These days abusive practices conducted within the mortgage lending vertical have increased drastically along with the hefty growth of the subprime market. Listed below are seven common predatory practices that more and more home owners are realizing they too were treated unfairly and unlawfully.
1. Inclusion of excessive fees into loans.
2. Unrealistic and higher than warranted Interest Rates.
3. Ignoring the borrowers true ability to pay.
4. Loan to Value Issues.
5. Prepayment Penalties (most common in subprime loans).
6. Negative Amortization Loans.
7. Unfair Balloon Payments.
Inclusion of excessive fees into loans. Borrowers whose loans fall into the predatory lending category often have huge fees financed into the loan by digging into the equity of the property with future additional interest to come. The bank average to originate loans is 1%-2% and routinely those who are victim of predatory lending have fees in excess of 8%.

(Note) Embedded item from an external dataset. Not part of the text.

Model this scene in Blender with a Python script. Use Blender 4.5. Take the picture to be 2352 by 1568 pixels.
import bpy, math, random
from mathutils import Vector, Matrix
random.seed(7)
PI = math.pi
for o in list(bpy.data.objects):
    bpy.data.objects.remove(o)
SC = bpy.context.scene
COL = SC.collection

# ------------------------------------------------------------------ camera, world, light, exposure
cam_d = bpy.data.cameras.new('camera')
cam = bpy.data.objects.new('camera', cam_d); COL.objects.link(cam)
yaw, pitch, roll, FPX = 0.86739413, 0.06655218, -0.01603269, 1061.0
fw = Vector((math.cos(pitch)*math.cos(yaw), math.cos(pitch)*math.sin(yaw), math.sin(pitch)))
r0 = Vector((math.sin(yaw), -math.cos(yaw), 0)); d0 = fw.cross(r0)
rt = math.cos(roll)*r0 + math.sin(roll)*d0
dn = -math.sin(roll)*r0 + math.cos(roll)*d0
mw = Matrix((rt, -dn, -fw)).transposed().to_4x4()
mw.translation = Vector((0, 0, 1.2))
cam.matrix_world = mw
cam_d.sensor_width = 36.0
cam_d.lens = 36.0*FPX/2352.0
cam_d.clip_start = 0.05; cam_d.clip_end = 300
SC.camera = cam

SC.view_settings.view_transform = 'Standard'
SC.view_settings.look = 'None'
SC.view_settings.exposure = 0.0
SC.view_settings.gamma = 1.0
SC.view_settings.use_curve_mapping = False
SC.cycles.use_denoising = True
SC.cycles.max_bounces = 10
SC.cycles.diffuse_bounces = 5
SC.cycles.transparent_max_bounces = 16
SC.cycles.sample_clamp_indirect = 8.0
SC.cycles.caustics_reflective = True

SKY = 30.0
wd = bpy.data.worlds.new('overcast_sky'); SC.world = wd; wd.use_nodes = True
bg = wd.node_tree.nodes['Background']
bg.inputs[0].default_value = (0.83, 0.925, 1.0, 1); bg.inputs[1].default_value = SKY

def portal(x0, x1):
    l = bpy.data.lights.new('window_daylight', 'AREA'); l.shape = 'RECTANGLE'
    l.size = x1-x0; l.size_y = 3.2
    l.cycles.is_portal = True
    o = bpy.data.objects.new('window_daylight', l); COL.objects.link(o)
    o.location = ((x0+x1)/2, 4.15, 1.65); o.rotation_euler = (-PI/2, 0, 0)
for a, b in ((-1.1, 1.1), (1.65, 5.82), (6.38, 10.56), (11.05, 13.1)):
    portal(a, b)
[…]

Unrealistic and higher than warranted Interest Rates. It makes sense that subprime lenders “should” charge a higher than normal rate because of the bigger credit risk that coincides with borrowers whose credit is anything other than excellent. However, as the subprime market exploded so did the number of borrowers who were unnecessarily slotted into a subprime loan. Higher interest rates means more money for the lending bank. Borrowers with perfect credit are regularly charged interest rates 3 to 6 points higher than the market rates; with some subprime lenders, there simply is no lower rate, no matter how good the credit.